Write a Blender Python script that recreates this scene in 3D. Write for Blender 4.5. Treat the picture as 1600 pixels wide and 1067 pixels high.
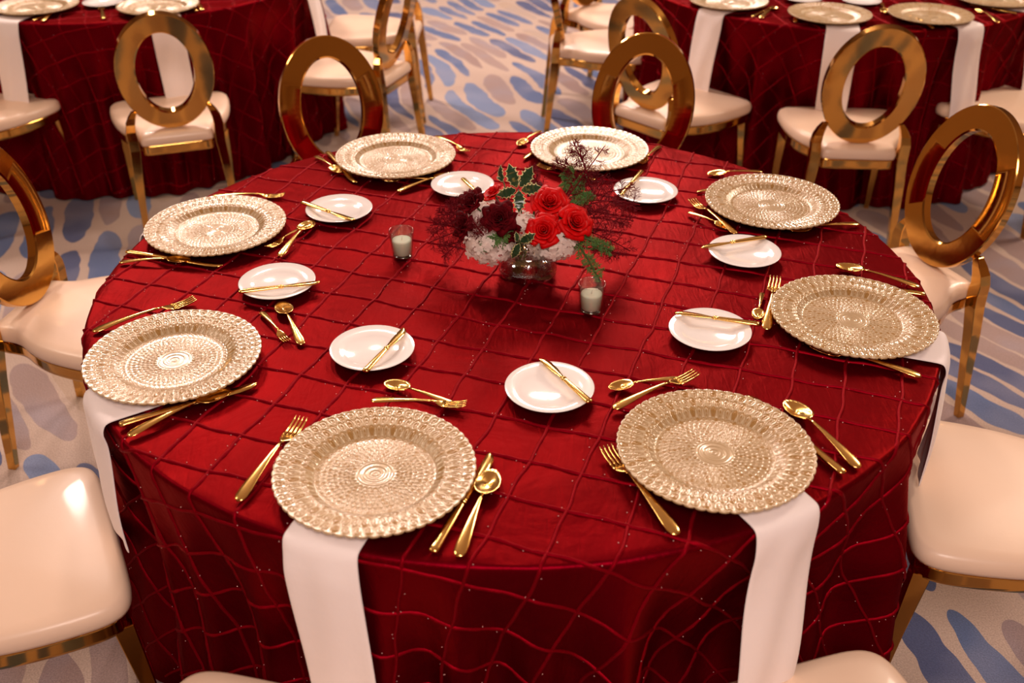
import bpy, math, random
import numpy as np
from mathutils import Vector, Matrix
PI = math.pi
random.seed(7)
rng = np.random.default_rng(7)
for o in list(bpy.data.objects):
    bpy.data.objects.remove(o)
SC = bpy.context.scene
COL = SC.collection
TOP = 0.76                                   # height of the tablecloth

# ------------------------------------------------------------------ camera
F_PX, PITCH, ROLL = 1581.5, math.radians(32.18), math.radians(0.107)
CAM = np.array([0.0, -1.9855, TOP + 1.0757])
_F = np.array([0, math.cos(PITCH), -math.sin(PITCH)]); _R0 = np.array([1.0, 0, 0]); _U0 = np.cross(_R0, _F)
_R = _R0 * math.cos(ROLL) + _U0 * math.sin(ROLL); _U = -_R0 * math.sin(ROLL) + _U0 * math.cos(ROLL)
cd = bpy.data.cameras.new('camera'); cam = bpy.data.objects.new('camera', cd); COL.objects.link(cam)
cd.sensor_width = 36; cd.lens = F_PX / 1600 * 36; cd.clip_start = 0.05
cam.matrix_world = Matrix(((_R[0], _U[0], -_F[0], CAM[0]), (_R[1], _U[1], -_F[1], CAM[1]), (_R[2], _U[2], -_F[2], CAM[2]), (0, 0, 0, 1)))
cd.dof.use_dof = True; cd.dof.focus_distance = 2.1; cd.dof.aperture_fstop = 3.5
SC.camera = cam

def ray(px, py):
    return _F * F_PX + _R * (px - 800) - _U * (py - 533.5)
def at(px, py, z=TOP):                       # where the sight line through a pixel meets a level plane
    d = ray(px, py); return CAM + d * ((z - CAM[2]) / d[2])
def aty(px, py, y):                          # ... and an upright plane
    d = ray(px, py); return CAM + d * ((y - CAM[1]) / d[1])

# ------------------------------------------------------------------ light and exposure
w = bpy.data.worlds.new('world'); SC.world = w; w.use_nodes = True
w.node_tree.nodes['Background'].inputs[0].default_value = (1.0, 0.80, 0.64, 1)
w.node_tree.nodes['Background'].inputs[1].default_value = 0.3
SC.view_settings.view_transform = 'Standard'; SC.view_settings.look = 'None'
SC.view_settings.gamma = 1; SC.view_settings.use_curve_mapping = False
SC.view_settings.exposure = 0.0
def area(name, loc, size, power, color, target=(0, 0.5, 0.6), sy=None):
    l = bpy.data.lights.new(name, 'AREA'); l.energy = power; l.color = color
    l.shape = 'DISK' if sy is None else 'RECTANGLE'; l.size = size
    if sy: l.size_y = sy
    o = bpy.data.objects.new(name, l); COL.objects.link(o); o.location = loc
    o.rotation_euler = (Vector(target) - Vector(loc)).to_track_quat('-Z', 'Y').to_euler()
    return o
WARM = (1.0, 0.80, 0.63); PINK = (1.0, 0.80, 0.71)
area('ceiling_lamp', (-2.75, 4.75, 4.2), 0.7, 120, PINK)
area('ceiling_lamp', (-1.1, 3.7, 4.2), 0.35, 45, PINK)
area('ceiling_lamp', (4.4, 3.2, 4.2), 1.3, 180, WARM)
area('ceiling_lamp', (0.6, 6.2, 4.2), 1.6, 240, PINK, (0, 3.0, 0.3))
area('ceiling_lamp', (-4.0, 0.6, 4.2), 1.2, 55, WARM)
area('ceiling_lamp', (0.2, -3.2, 3.4), 1.6, 108, PINK, (0, -0.4, 0.5))

# ------------------------------------------------------------------ materials
def nt(name):
    m = bpy.data.materials.new(name); m.use_nodes = True
    t = m.node_tree; return m, t, t.nodes['Principled BSDF']
def N(t, ty, **kw):
    n = t.nodes.new(ty)
    for k, v in kw.items(): setattr(n, k, v)
    return n
def L(t, a, b): t.links.new(a, b)
def simple(name, col, rough=0.5, metal=0.0, coat=0.0, bump=None, sheen=0.0, trans=0.0, ior=1.45, ss=0.0, vary=None, spec=None):
    m, t, p = nt(name)
    if spec: p.inputs['Specular IOR Level'].default_value = spec[0]; p.inputs['Specular Tint'].default_value = (*spec[1], 1)
    p.inputs['Base Color'].default_value = (*col, 1); p.inputs['Roughness'].default_value = rough
    p.inputs['Metallic'].default_value = metal; p.inputs['Coat Weight'].default_value = coat
    p.inputs['Coat Roughness'].default_value = 0.08
    p.inputs['Sheen Weight'].default_value = sheen; p.inputs['Transmission Weight'].default_value = trans
    p.inputs['IOR'].default_value = ior
    if ss:
        p.inputs['Subsurface Weight'].default_value = ss; p.inputs['Subsurface Radius'].default_value = (0.01, 0.006, 0.004)
    if bump:
        tc = N(t, 'ShaderNodeTexCoord'); ns = N(t, 'ShaderNodeTexNoise'); ns.inputs['Scale'].default_value = bump[0]; ns.inputs['Detail'].default_value = 4
        b = N(t, 'ShaderNodeBump'); b.inputs['Strength'].default_value = bump[1]; b.inputs['Distance'].default_value = bump[2]
        L(t, tc.outputs['Object'], ns.inputs['Vector']); L(t, ns.outputs['Fac'], b.inputs['Height']); L(t, b.outputs['Normal'], p.inputs['Normal'])
    if vary:
        tc = N(t, 'ShaderNodeTexCoord'); ns = N(t, 'ShaderNodeTexNoise'); ns.inputs['Scale'].default_value = vary[0]
        r = N(t, 'ShaderNodeValToRGB'); r.color_ramp.elements[0].position = .3; r.color_ramp.elements[1].position = .7
        r.color_ramp.elements[0].color = (*col, 1); r.color_ramp.elements[1].color = (*vary[1], 1)
        L(t, tc.outputs['Object'], ns.inputs['Vector']); L(t, ns.outputs['Fac'], r.inputs['Fac']); L(t, r.outputs['Color'], p.inputs['Base Color'])
    return m

M = {}
M['chair_gold'] = simple('polished_bronze_gold', (0.68, 0.375, 0.095), 0.09, 1.0, bump=(7, 0.12, 0.004))
M['cutlery_gold'] = simple('polished_gold', (1.0, 0.64, 0.20), 0.17, 1.0)
M['cushion'] = simple('cream_vinyl', (0.83, 0.61, 0.46), 0.40, 0, 0.15, bump=(60, 0.10, 0.002))
M['porcelain'] = simple('white_porcelain', (0.84, 0.79, 0.77), 0.12, 0, 0.6)
M['napkin'] = simple('white_napkin', (0.86, 0.77, 0.76), 0.8, 0, 0, bump=(22, 0.25, 0.006), sheen=0.2)
M['wax'] = simple('candle_wax', (0.86, 0.76, 0.62), 0.45, ss=0.3)
M['wick'] = simple('candle_wick', (0.75, 0.7, 0.62), 0.8)
def clear(name, tint, ior, refr, f0=.075, pw_=4.0):            # clear material: see-through, mirror-like at grazing angles, partly refracting
    m, t, p = nt(name); t.nodes.remove(p); out = t.nodes['Material Output']
    tr = N(t, 'ShaderNodeBsdfTransparent'); tr.inputs[0].default_value = (*tint, 1)
    gl = N(t, 'ShaderNodeBsdfGlossy'); gl.inputs['Roughness'].default_value = 0.02
    rf = N(t, 'ShaderNodeBsdfRefraction'); rf.inputs['IOR'].default_value = ior; rf.inputs['Roughness'].default_value = 0.0
    lw = N(t, 'ShaderNodeLayerWeight'); lw.inputs['Blend'].default_value = 0.5
    pw = N(t, 'ShaderNodeMath', operation='POWER'); pw.inputs[1].default_value = pw_; L(t, lw.outputs['Facing'], pw.inputs[0])
    fr = N(t, 'ShaderNodeMath', operation='MULTIPLY_ADD'); fr.inputs[1].default_value = 0.85; fr.inputs[2].default_value = f0; L(t, pw.outputs[0], fr.inputs[0])
    m1 = N(t, 'ShaderNodeMixShader'); m1.inputs[0].default_value = refr; L(t, tr.outputs[0], m1.inputs[1]); L(t, rf.outputs[0], m1.inputs[2])
    m2 = N(t, 'ShaderNodeMixShader'); L(t, fr.outputs[0], m2.inputs[0]); L(t, m1.outputs[0], m2.inputs[1]); L(t, gl.outputs[0], m2.inputs[2])
    L(t, m2.outputs[0], out.inputs['Surface']); return m
M['glass'] = clear('clear_glass', (0.90, 0.945, 0.93), 1.5, 0.0, .09, 3.0)
M['glass_green'] = clear('green_tinted_glass', (0.45, 0.66, 0.60), 1.5, 0.0, .20, 2.5)
M['vase_glass'] = clear('vase_glass', (0.97, 0.985, 0.98), 1.5, 0.0, .10, 2.4)
M['water'] = clear('water', (0.98, 0.99, 0.99), 1.33, 0.05, .42, 2.0)
M['rose_red'] = simple('red_rose_petal', (0.66, 0.002, 0.003), 0.5, vary=(45, (0.42, 0.001, 0.002)), spec=(0.3, (1, .4, .4)))
M['rose_dark'] = simple('burgundy_petal', (0.11, 0.002, 0.005), 0.7, vary=(40, (0.035, 0.001, 0.003)), spec=(0.12, (1, .4, .4)))
M['hydrangea'] = simple('white_hydrangea_petal', (0.95, 0.84, 0.80), 0.6, vary=(25, (0.88, 0.72, 0.66)))
def leafy(name, col, col2, tr):              # thin petal: partly lets light through
    m, t, p = nt(name); out = t.nodes['Material Output']
    tc = N(t, 'ShaderNodeTexCoord'); ns = N(t, 'ShaderNodeTexNoise'); ns.inputs['Scale'].default_value = 30
    mx = N(t, 'ShaderNodeMix', data_type='RGBA'); mx.inputs['A'].default_value = (*col, 1); mx.inputs['B'].default_value = (*col2, 1)
    L(t, tc.outputs['Object'], ns.inputs['Vector']); L(t, ns.outputs['Fac'], mx.inputs['Factor']); L(t, mx.outputs['Result'], p.inputs['Base Color'])
    p.inputs['Roughness'].default_value = 0.6; tl = N(t, 'ShaderNodeBsdfTranslucent'); L(t, mx.outputs['Result'], tl.inputs[0])
    ms = N(t, 'ShaderNodeMixShader'); ms.inputs[0].default_value = tr; L(t, p.outputs[0], ms.inputs[1]); L(t, tl.outputs[0], ms.inputs[2]); L(t, ms.outputs[0], out.inputs['Surface']); return m
M['hydrangea'] = leafy('white_hydrangea_petal', (1.0, 0.90, 0.86), (0.96, 0.84, 0.78), 0.45)
M['stem_green'] = simple('green_stem', (0.05, 0.09, 0.02), 0.5)
M['cedar'] = simple('cedar_green', (0.06, 0.16, 0.035), 0.55, vary=(40, (0.13, 0.24, 0.05)))
M['fern_red'] = simple('burgundy_fern', (0.11, 0.005, 0.010), 0.7, vary=(20, (0.19, 0.009, 0.016)), spec=(0.12, (1, .4, .4)))
M['holly'] = simple('holly_green', (0.008, 0.032, 0.012), 0.3, 0, 0.3, vary=(60, (0.016, 0.055, 0.02)))
M['holly_edge'] = simple('holly_cream_margin', (0.62, 0.55, 0.26), 0.4)
M['ridge'] = simple('crimson_pintuck', (0.19, 0.0006, 0.006), 0.5, 0.5, bump=(220, 0.5, 0.001), spec=(0.15, (0.8, 0.1, 0.12)))
M['bead'] = simple('pale_bead', (0.9, 0.55, 0.5), 0.2, 0.2)
M['wall'] = simple('tan_wall', (0.56, 0.34, 0.17), 0.85, bump=(12, 0.2, 0.005))
M['ceiling'] = simple('cream_ceiling', (0.58, 0.46, 0.36), 0.9, bump=(12, 0.2, 0.005))
M['trim'] = simple('dark_wood_trim', (0.09, 0.045, 0.022), 0.4)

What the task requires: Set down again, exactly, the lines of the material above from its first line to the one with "of the tablecloth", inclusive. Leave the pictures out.

Solved exercise:
Write a Blender Python script that recreates this scene in 3D. Write for Blender 4.5. Treat the picture as 1600 pixels wide and 1067 pixels high.
import bpy, math, random
import numpy as np
from mathutils import Vector, Matrix
PI = math.pi
random.seed(7)
rng = np.random.default_rng(7)
for o in list(bpy.data.objects):
    bpy.data.objects.remove(o)
SC = bpy.context.scene
COL = SC.collection
TOP = 0.76                                   # height of the tablecloth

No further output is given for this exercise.